§ **Task to carry out**: Reproduce the listing word for word. Skip any image.

§ **Material provided**:
— BEGIN —

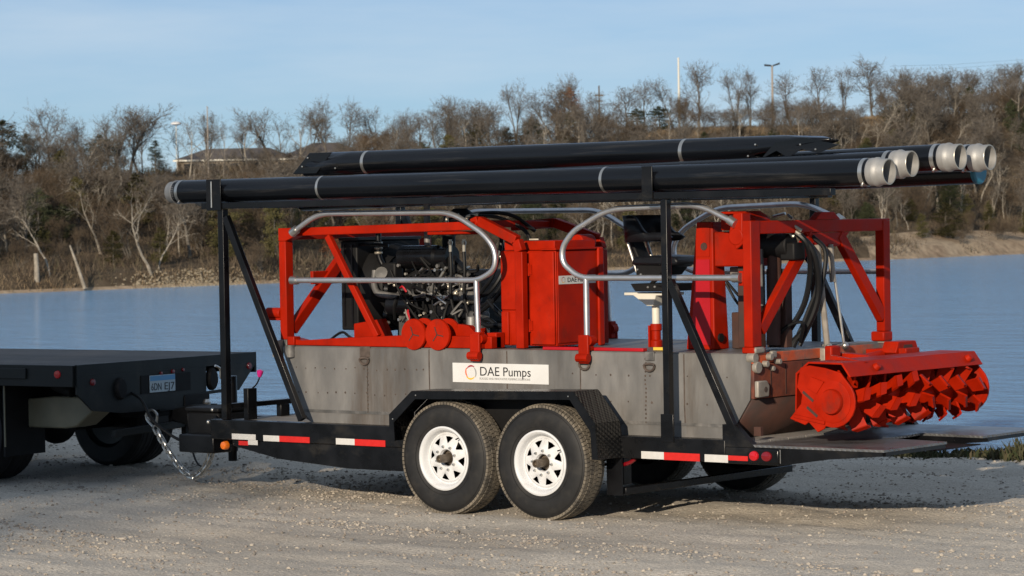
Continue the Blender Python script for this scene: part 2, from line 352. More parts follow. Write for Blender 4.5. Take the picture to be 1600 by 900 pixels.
while len(sp) < 84000:
    s = rnd.uniform(.7, 76); dd = 274 + s; x = rnd.uniform(-84, 108)
    if abs(x) > (d0(x) + s) * .25: continue
    k = mn.noise((x * .16, s * .14, 31)) + .5 * mn.noise((x * .5, s * .45, 3))
    if x > 44 and s < 11: k -= .45
    if k < rnd.uniform(-.45, .35): continue
    sp.append((x, s, rnd.uniform(.35, 1.0) * (1.0 + .9 * max(0, k))))
blades('hillside_brush', 'brown leafless brush covering the far slope', sp, BRUSH, .03)
sp = [(x, rnd.uniform(.15, 2.8), rnd.uniform(.15, .5)) for x in [rnd.uniform(-60, 84) for _ in range(9000)] if mn.noise((x * .2, 4, 6)) > (-.15 if x < 34 else .2)]
blades('shore_grass', 'tan dead grass along the far waterline', sp, TANG, .05, .35)
sp = [(x, rnd.uniform(60, 79), rnd.uniform(.3, .6)) for x in [rnd.uniform(12, 56) for _ in range(14000)]]
blades('meadow_grass', 'strip of tan meadow below the skyline trees', sp, TANG, .06, .3)
# near shore weeds
NG = isl('dark_weeds', [(.035, .045, .02), (.06, .06, .03), (.09, .075, .045), (.05, .06, .025)], .9)
vs = []; fs = []
for _ in range(8000):
    x = rnd.uniform(-4.5, 5); y = 6.33 + rnd.gauss(0, .19); k = .5 + .9 * max(0, mn.noise((x * 2.2, 3, 3))) + .3 * mn.noise((x * 6, 1, 3))
    h = max(.03, rnd.uniform(.04, .20) * k); z = gz(x, y) - .01; a = rnd.uniform(0, 3.14); o = len(vs)
    sx, sy = cos(a) * .007, sin(a) * .007; tx, ty = rnd.gauss(0, .05), rnd.gauss(0, .05)
    vs += [(x - sx, y - sy, z), (x + sx, y + sy, z), (x + tx*.4 + sx, y + ty*.4 + sy, z + h*.6), (x + tx, y + ty, z + h), (x + tx*.4 - sx*2, y + ty*.4 - sy*2, z + h*.65)]
    fs += [(o, o+1, o+2, o+3, o+4)]
tag(raw('shore_weeds', vs, fs, NG, smoothf=False), 'dark low weeds along the edge of the gravel', kind='stuff')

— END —

§ **Written reply**:
Continue the Blender Python script for this scene: part 2, from line 352. More parts follow. Write for Blender 4.5. Take the picture to be 1600 by 900 pixels.
while len(sp) < 84000:
    s = rnd.uniform(.7, 76); dd = 274 + s; x = rnd.uniform(-84, 108)
    if abs(x) > (d0(x) + s) * .25: continue
    k = mn.noise((x * .16, s * .14, 31)) + .5 * mn.noise((x * .5, s * .45, 3))
    if x > 44 and s < 11: k -= .45
    if k < rnd.uniform(-.45, .35): continue
    sp.append((x, s, rnd.uniform(.35, 1.0) * (1.0 + .9 * max(0, k))))
blades('hillside_brush', 'brown leafless brush covering the far slope', sp, BRUSH, .03)
sp = [(x, rnd.uniform(.15, 2.8), rnd.uniform(.15, .5)) for x in [rnd.uniform(-60, 84) for _ in range(9000)] if mn.noise((x * .2, 4, 6)) > (-.15 if x < 34 else .2)]
blades('shore_grass', 'tan dead grass along the far waterline', sp, TANG, .05, .35)
sp = [(x, rnd.uniform(60, 79), rnd.uniform(.3, .6)) for x in [rnd.uniform(12, 56) for _ in range(14000)]]
blades('meadow_grass', 'strip of tan meadow below the skyline trees', sp, TANG, .06, .3)
# near shore weeds
NG = isl('dark_weeds', [(.035, .045, .02), (.06, .06, .03), (.09, .075, .045), (.05, .06, .025)], .9)
vs = []; fs = []
for _ in range(8000):
    x = rnd.uniform(-4.5, 5); y = 6.33 + rnd.gauss(0, .19); k = .5 + .9 * max(0, mn.noise((x * 2.2, 3, 3))) + .3 * mn.noise((x * 6, 1, 3))
    h = max(.03, rnd.uniform(.04, .20) * k); z = gz(x, y) - .01; a = rnd.uniform(0, 3.14); o = len(vs)
    sx, sy = cos(a) * .007, sin(a) * .007; tx, ty = rnd.gauss(0, .05), rnd.gauss(0, .05)
    vs += [(x - sx, y - sy, z), (x + sx, y + sy, z), (x + tx*.4 + sx, y + ty*.4 + sy, z + h*.6), (x + tx, y + ty, z + h), (x + tx*.4 - sx*2, y + ty*.4 - sy*2, z + h*.65)]
    fs += [(o, o+1, o+2, o+3, o+4)]
tag(raw('shore_weeds', vs, fs, NG, smoothf=False), 'dark low weeds along the edge of the gravel', kind='stuff')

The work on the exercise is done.